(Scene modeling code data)
-=-=-
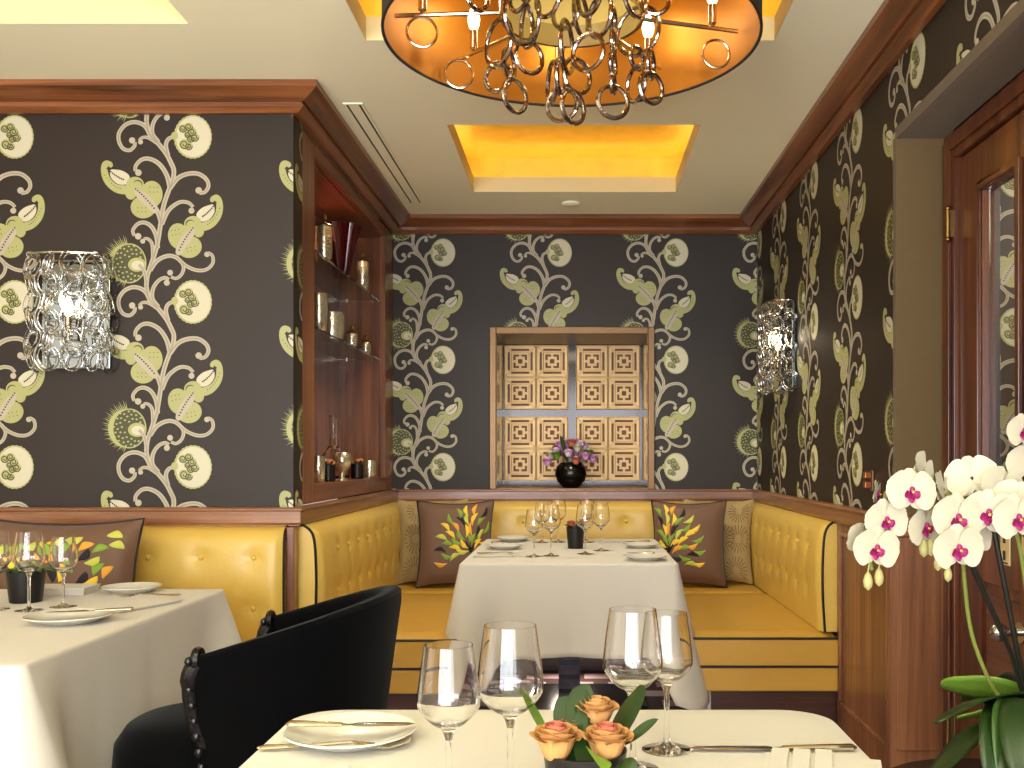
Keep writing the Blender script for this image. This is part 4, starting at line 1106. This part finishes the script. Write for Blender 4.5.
for k in range(9):
    a = R(16 + 40 * k)
    q = MB(); q.tube([(.18 * cos(a), .18 * sin(a), HB), (.445 * cos(a), .445 * sin(a), HB)], .006, 8); arm = q.build('arm', nickel, ch)
    c = (.375 * cos(a), .375 * sin(a), 0)
    q = MB(); q.lathe([(.004, HB + .006), (.011, HB + .012), (.011, HB + .06), (.009, HB + .061)], 14, c); q.build('candle_holder', nickel, arm)
    q = MB(); q.lathe([(.008, HB + .0615), (.014, HB + .075), (.0165, HB + .09), (.012, HB + .112), (.002, HB + .13)], 14, c); q.build('bulb', bulb_hot, arm)
    L = bpy.data.lights.new('candle_glow', 'POINT'); L.energy = .25; L.color = (1, .82, .55); L.shadow_soft_size = .018
    o = bpy.data.objects.new('candle_glow', L); o.location = (CH[0] + c[0], CH[1] + c[1], RIM + HB + .15); COL.objects.link(o)
RINGS = [(498.7, 43, 14, 23, 2.40), (519, 19, 13, 24, 2.36), (530, 22, 10, 24, 2.42), (498, 77, 13, 14.5, 2.42), (515, 96, 10.5, 16, 2.40), (529, 57, 13, 16, 2.40), (509, 64, 5, 14, 2.44), (562, 105, 15, 16, 2.44), (573, 107, 11, 16, 2.36), (588, 52, 15, 18, 2.34), (577, 76, 13, 17, 2.42), (567, 47, 6, 25, 2.40), (613, 102, 15, 16, 2.40), (613, 20, 3, 12, 2.40), (613, 42, 2, 12, 2.40), (613, 64, 3, 12, 2.40), (613, 84, 2, 9, 2.40), (638, 31, 20, 24, 2.44), (651, 88, 12, 15, 2.40), (637, 58, 7, 11, 2.44), (636, 84, 8, 17, 2.44), (581, 15, 7, 20, 2.44), (600, 16, 11, 20, 2.34), (566, 12, 13, 16, 2.46), (651, 64, 4, 14, 2.42), (552, 83, 5, 20, 2.42), (561, 78, 4, 18, 2.38), (477, -4, 10, 14, 2.36), (548, -2, 12, 18, 2.36), (655, 0, 16, 14, 2.36), (635, -4, 12, 20, 2.30), (590, -8, 12, 22, 2.30), (520, -12, 12, 22, 2.30)]
for (px, py, hw, hh, d) in RINGS:
    c = P(px, py, d); c = (c[0] - CH[0], c[1] - CH[1], c[2] - RIM); r_ = hh * d / 1000
    q = MB(); q.torus((0, 0, 0), r_, .0058, yaw=math.acos(min(1, hw / hh)) * (1 if int(px) % 2 else -1), n=30, k=8, tilt=.1); q.build('chrome_ring', ring_m, ch, loc=c)
for (px, py, hh) in ((422, 32, 15), (459, 74, 14), (716, 54, 14)):
    d = {422: 2.50, 459: 2.755, 716: 2.60}[px]; c = P(px, py, d); q = MB(); q.torus((0, 0, 0), hh * d / 1000, .0036, yaw=.15, n=30, k=8); q.build('chrome_ring', nickel, ch, loc=(c[0] - CH[0], c[1] - CH[1], c[2] - RIM))

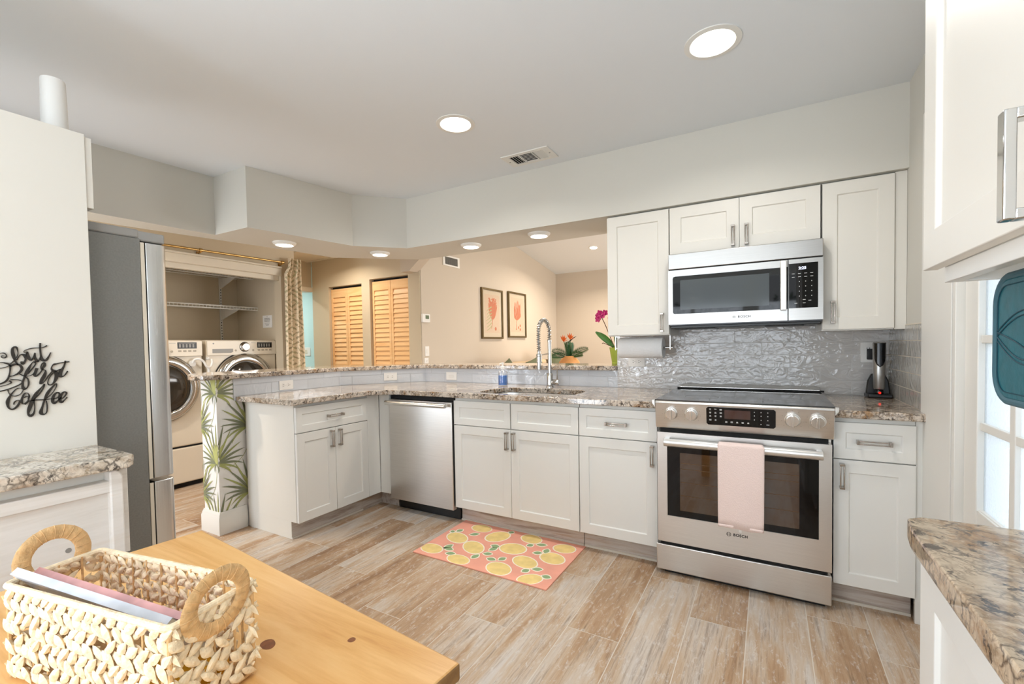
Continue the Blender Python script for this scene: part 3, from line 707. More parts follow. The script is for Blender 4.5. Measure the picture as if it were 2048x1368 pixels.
counter('corner_countertop', 'brown veined granite countertop in the right foreground', [(.722, -3.4), (.722, -1.52), (.728, -1.47), (.75, -1.452), (XW-.001, -1.447), (XW-.001, -3.4)], [], .877, CT, 'granR')
# sink
t = thing('kitchen_sink', 'undermount stainless sink basin in the granite countertop', 'sink', (SKx, SKy, .70))
mb = MB(); n = len(rs); lv = [(1.012, CB-.001), (1.0, CB-.001), (.985, CB-.02), (.97, .72), (.90, .698), (.1, .694)]
vs = [(SKx+(p[0]-SKx)*s_, SKy+(p[1]-SKy)*s_, z) for s_, z in lv for p in rs]
fs = [(a*n+i, a*n+(i+1) % n, (a+1)*n+(i+1) % n, (a+1)*n+i) for a in range(len(lv)-1) for i in range(n)]
fs.append(tuple(range((len(lv)-1)*n, len(lv)*n)))
mb.add(vs, fs); mb.build('basin', 'steel', t, smooth=50, recalc=False)
MB().lathe([(.045, .694), (.045, .699), (.03, .699), (.028, .695), (0, .695)], (SKx, SKy, 0), 'z', 24).build('drain', 'chrome', t)

# ================================================================== BASE CABINETS
DB, DT, RT = .114, .6897, .8563
def base_cab(name, label, face, ox, oy, w, doors, drawers, handles, group='white base cabinets', depth=.60, mats='cab', kick=None, kick_on=True, kr=.075, top=.8765, end_panel=None):
    """local: x along the front from 0 to w, front of doors at y=0, body behind"""
    t = thing(name, label, 'cabinet', tuple(F(face, ox, oy) @ Vector((w/2, depth/2, 0))), group)
    xf = F(face, ox, oy)
    b = MB(xf); b.box(0.0005, w-.0005, .021, depth, DB, .69 if 'sink base' in label and 'two doors' in label else top)
    if 'sink base' in label and 'two doors' in label: b.box(0.0005, w-.0005, .0205, .0275, .69, top)
    b.build('carcass', 'cab', t, bevel=.001)
    if kick_on:
        k = MB(xf); k.box(0.0005, w-.0005, kr, kr+.015, 0, DB); k.build('toe_kick', kick or ('kick' if face == 'S' else 'kicky'), t, smooth=0)
        MB(xf).box(0.0005, w-.0005, kr-.008, kr, 0, .012).build('toe_trim', 'grout', t, smooth=0)
    for i, (x0, x1) in enumerate(doors):
        m_ = MB(xf); shaker(m_, x0+.0012, x1-.0012, DB, DT-.003); d = m_.build('door', mats, t, bevel=.0012, smooth=25)
        h = handles.get(('d', i))
        if h is not None: pull(face, ox, oy, h, DT-.075, .112, True, d)
    for i, (x0, x1) in enumerate(drawers):
        m_ = MB(xf); shaker(m_, x0+.0012, x1-.0012, DT+.002, RT, rail=.045); d = m_.build('drawer_front', mats, t, bevel=.0012, smooth=25)
        h = handles.get(('r', i))
        if h: pull(face, ox, oy, (x0+x1)/2, (DT+RT)/2, .122, False, d)
    return t
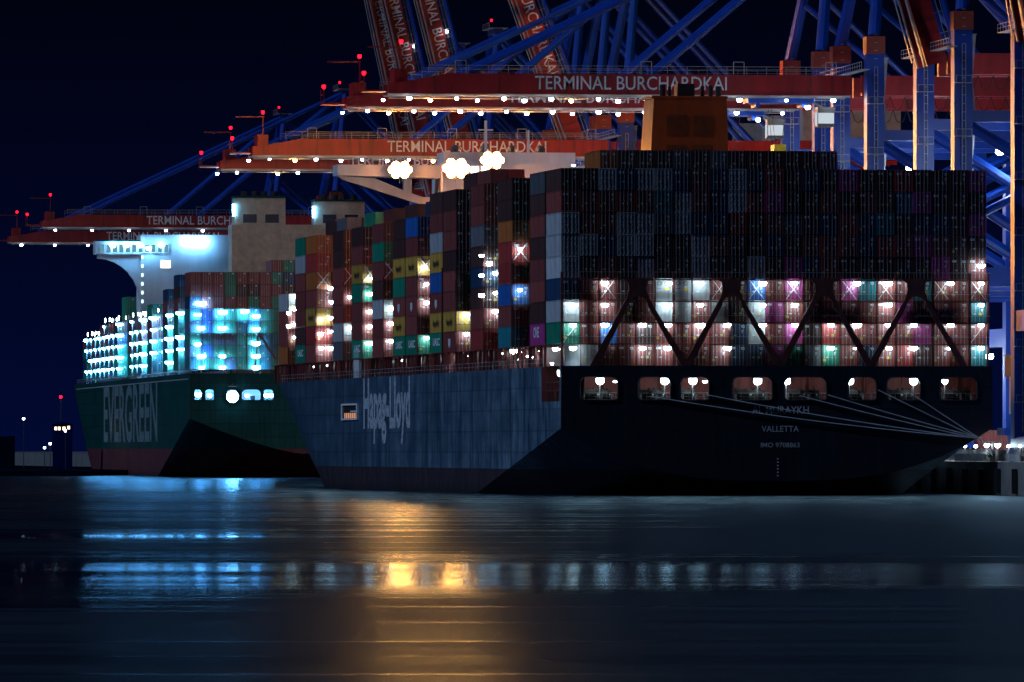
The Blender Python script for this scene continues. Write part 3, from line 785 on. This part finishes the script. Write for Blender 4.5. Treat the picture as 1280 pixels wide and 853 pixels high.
b.build('stair_light', emit('stair_light', (.6,.9,1.0), 2.5), eh)
# engine casing with twin towers
Lf = 62.0; uc0, uc1 = U2(290,Lf), U2(458,Lf)
b = MB(); b.box(uc0, uc1, Lf, Lf+9, ZE, Z2(281,0,Lf)); cas = b.build('engine_casing', M['casing'], green)
for x0, x1, y0 in ((294,357,245),(394,456,249)):
    b = MB(); ua, ub = U2(x0,Lf), U2(x1,Lf); za, zt_ = Z2(281,0,Lf), Z2(y0,0,Lf)
    b.box(ua, ub, Lf+.4, Lf+8, za, zt_-.5, 0); b.box(ua-.1, ub+.1, Lf+.3, Lf+8.1, zt_-.5, zt_, 2)
    for i in (0,1):
        wa = ua+(ub-ua)*(.16+.44*i); b.box(wa, wa+(ub-ua)*.27, Lf+.34, Lf+.39, za+.4, za+2.3, 1)
    tw = b.build('casing_tower', [M['casing'], M['glass'], M['hull_green']], cas)
    for t in (.2,.42,.6,.8):
        b = MB(); b.tube([((ua+(ub-ua)*t), Lf+3, zt_), ((ua+(ub-ua)*t), Lf+3, zt_+1.1)], .75, 10); b.build('exhaust_pipe', M['steel_dark'], tw)
    lamp(tw, (ua-.4, Lf+.2, (za+zt_)/2), 'cyan', .4, 3.0, .3)

# ================================================================== QUAY, WATER, SKY
SQ = .128; TQ = math.asin(SQ); cq = math.cos(TQ)
def quay(t, inl, z=0.0):
    """t metres along the quay past Y=1125, inl metres inland"""
    return Vector((62.5 + inl*cq - t*SQ, 1125 + inl*SQ + t*cq, z))
ZQ = 4.5
def slab(name, pts, z0, z1, m, kind='structure'):
    b = MB(); n = len(pts)
    b.v += [(p[0],p[1],z0) for p in pts] + [(p[0],p[1],z1) for p in pts]
    b.f.append(tuple(range(n, 2*n))); b.m.append(0)
    for i in range(n): j = (i+1) % n; b.f.append((i, j, n+j, n+i)); b.m.append(0)
    o = b.build(name, m); o['kind'] = kind; return o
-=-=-
> **PROBLEM TO WORK ON**:
Restate word for word the lines from the one holding "The Blender Python script for this scene continues." to the end of the listing, both ends included, and nothing more.

> **ANSWER FOR THE TASK**:
The Blender Python script for this scene continues. Write part 3, from line 785 on. This part finishes the script. Write for Blender 4.5. Treat the picture as 1280 pixels wide and 853 pixels high.
b.build('stair_light', emit('stair_light', (.6,.9,1.0), 2.5), eh)
# engine casing with twin towers
Lf = 62.0; uc0, uc1 = U2(290,Lf), U2(458,Lf)
b = MB(); b.box(uc0, uc1, Lf, Lf+9, ZE, Z2(281,0,Lf)); cas = b.build('engine_casing', M['casing'], green)
for x0, x1, y0 in ((294,357,245),(394,456,249)):
    b = MB(); ua, ub = U2(x0,Lf), U2(x1,Lf); za, zt_ = Z2(281,0,Lf), Z2(y0,0,Lf)
    b.box(ua, ub, Lf+.4, Lf+8, za, zt_-.5, 0); b.box(ua-.1, ub+.1, Lf+.3, Lf+8.1, zt_-.5, zt_, 2)
    for i in (0,1):
        wa = ua+(ub-ua)*(.16+.44*i); b.box(wa, wa+(ub-ua)*.27, Lf+.34, Lf+.39, za+.4, za+2.3, 1)
    tw = b.build('casing_tower', [M['casing'], M['glass'], M['hull_green']], cas)
    for t in (.2,.42,.6,.8):
        b = MB(); b.tube([((ua+(ub-ua)*t), Lf+3, zt_), ((ua+(ub-ua)*t), Lf+3, zt_+1.1)], .75, 10); b.build('exhaust_pipe', M['steel_dark'], tw)
    lamp(tw, (ua-.4, Lf+.2, (za+zt_)/2), 'cyan', .4, 3.0, .3)

# ================================================================== QUAY, WATER, SKY
SQ = .128; TQ = math.asin(SQ); cq = math.cos(TQ)
def quay(t, inl, z=0.0):
    """t metres along the quay past Y=1125, inl metres inland"""
    return Vector((62.5 + inl*cq - t*SQ, 1125 + inl*SQ + t*cq, z))
ZQ = 4.5
def slab(name, pts, z0, z1, m, kind='structure'):
    b = MB(); n = len(pts)
    b.v += [(p[0],p[1],z0) for p in pts] + [(p[0],p[1],z1) for p in pts]
    b.f.append(tuple(range(n, 2*n))); b.m.append(0)
    for i in range(n): j = (i+1) % n; b.f.append((i, j, n+j, n+i)); b.m.append(0)
    o = b.build(name, m); o['kind'] = kind; return o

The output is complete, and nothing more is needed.